Stop the Disastrous Import Tax

  • by: Lawrence P
  • recipient: Speakerf The House, Paul Ryan
One of the proposals being circulated in Washington these days is so misguided and counter-productive that I feel compelled to write to all of you to encourage you, whether you be Republican or Democrat, to oppose this measure any way you can.

The proposal is called “The Border Tax Adjustment”. It says that U.S. corporations would no longer be allowed to deduct the cost of imported products (either finished goods or process parts) when they prepare their income tax filings. Thus, any company using imported products would report a much higher profit for tax purposes than they actually made. The proponents of this change say that they will lower the corporate profits tax rate to compensate for the artificially higher taxable income.

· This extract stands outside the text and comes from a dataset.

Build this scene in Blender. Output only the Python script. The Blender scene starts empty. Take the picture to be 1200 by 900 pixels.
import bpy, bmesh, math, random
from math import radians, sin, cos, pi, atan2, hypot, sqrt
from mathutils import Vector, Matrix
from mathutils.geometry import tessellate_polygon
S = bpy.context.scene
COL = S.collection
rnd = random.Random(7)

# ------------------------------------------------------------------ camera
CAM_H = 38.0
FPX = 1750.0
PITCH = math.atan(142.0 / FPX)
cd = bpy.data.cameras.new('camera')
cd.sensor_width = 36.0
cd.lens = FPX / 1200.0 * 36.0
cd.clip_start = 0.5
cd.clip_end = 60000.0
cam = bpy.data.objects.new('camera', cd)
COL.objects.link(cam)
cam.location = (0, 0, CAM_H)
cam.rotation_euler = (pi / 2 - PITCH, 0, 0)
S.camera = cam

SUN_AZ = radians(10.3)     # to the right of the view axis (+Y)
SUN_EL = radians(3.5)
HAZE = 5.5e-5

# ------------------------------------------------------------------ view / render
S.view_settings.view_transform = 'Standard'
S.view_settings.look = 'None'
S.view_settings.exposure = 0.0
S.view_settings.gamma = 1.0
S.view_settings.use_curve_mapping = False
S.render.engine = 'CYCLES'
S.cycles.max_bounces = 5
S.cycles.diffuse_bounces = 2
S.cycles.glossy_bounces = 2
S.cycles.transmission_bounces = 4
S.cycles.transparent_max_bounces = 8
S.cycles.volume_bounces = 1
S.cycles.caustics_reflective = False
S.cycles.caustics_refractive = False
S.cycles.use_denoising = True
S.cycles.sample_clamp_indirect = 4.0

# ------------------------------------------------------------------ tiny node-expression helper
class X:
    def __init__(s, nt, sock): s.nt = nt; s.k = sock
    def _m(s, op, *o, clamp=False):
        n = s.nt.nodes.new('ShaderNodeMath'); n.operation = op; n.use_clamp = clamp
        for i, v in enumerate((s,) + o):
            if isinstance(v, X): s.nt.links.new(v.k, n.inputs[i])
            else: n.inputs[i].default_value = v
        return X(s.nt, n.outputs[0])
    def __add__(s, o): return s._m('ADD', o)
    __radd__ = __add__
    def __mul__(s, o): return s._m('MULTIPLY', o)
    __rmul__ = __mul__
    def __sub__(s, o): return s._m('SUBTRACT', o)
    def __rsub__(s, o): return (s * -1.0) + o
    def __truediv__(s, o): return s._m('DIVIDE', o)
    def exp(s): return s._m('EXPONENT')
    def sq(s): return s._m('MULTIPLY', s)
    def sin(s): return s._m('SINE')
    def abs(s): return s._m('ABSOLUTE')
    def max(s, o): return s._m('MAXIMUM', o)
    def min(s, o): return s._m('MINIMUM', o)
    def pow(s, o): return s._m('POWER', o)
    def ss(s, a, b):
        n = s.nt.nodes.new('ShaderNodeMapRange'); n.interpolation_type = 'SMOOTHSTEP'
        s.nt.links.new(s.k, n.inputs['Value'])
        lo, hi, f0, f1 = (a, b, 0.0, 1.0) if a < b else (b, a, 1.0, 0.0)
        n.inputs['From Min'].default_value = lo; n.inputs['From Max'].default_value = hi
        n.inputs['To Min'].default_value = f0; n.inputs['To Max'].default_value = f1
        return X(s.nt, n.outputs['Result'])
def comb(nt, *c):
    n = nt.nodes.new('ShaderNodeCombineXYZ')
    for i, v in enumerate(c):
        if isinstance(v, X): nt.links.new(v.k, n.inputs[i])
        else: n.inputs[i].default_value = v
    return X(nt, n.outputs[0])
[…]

It is believed by the backers of this proposal that there will be a large decline in imports into the U.S. and therefore an increase in U.S. production and jobs. They also say that the value of the U.S. Dollar will increase making the remaining imported items cheaper for the American consumer.

Here’s the problem. Our exports, the products we sell abroad, will decline immediately and precipitously. Because the Dollar becomes more expensive for Europeans, Asians, Africans, and Latin Americans, they will be unable to purchase as much from us as before. Even more important, other countries will impose similar tariffs on U.S. made goods thereby depressing our exports further. This is exactly what happened after the Smoot Hawley Tariff was enacted by the U.S. in 1930. It is generally accepted that Smoot Hawley was one of the major causes of the worldwide depression of the 1930’s

Further, while there could be an increase in U.S. factory production after The Border Tax Adjustment, it would take a long time for the U.S. to reopen plants, develop and install machinery, and train new workers. Unfortunately, the decrease in exports would happen much faster. Result – a downturn in the U.S. economy as exports decrease faster than domestic production grows.

Lastly, the price of imported products would increase sizably, and many imported items may no longer be available to us here in the U.S. The American people would end up paying more for cars, cell phones, furniture, electronic devices, clothing, household appliances, food and more.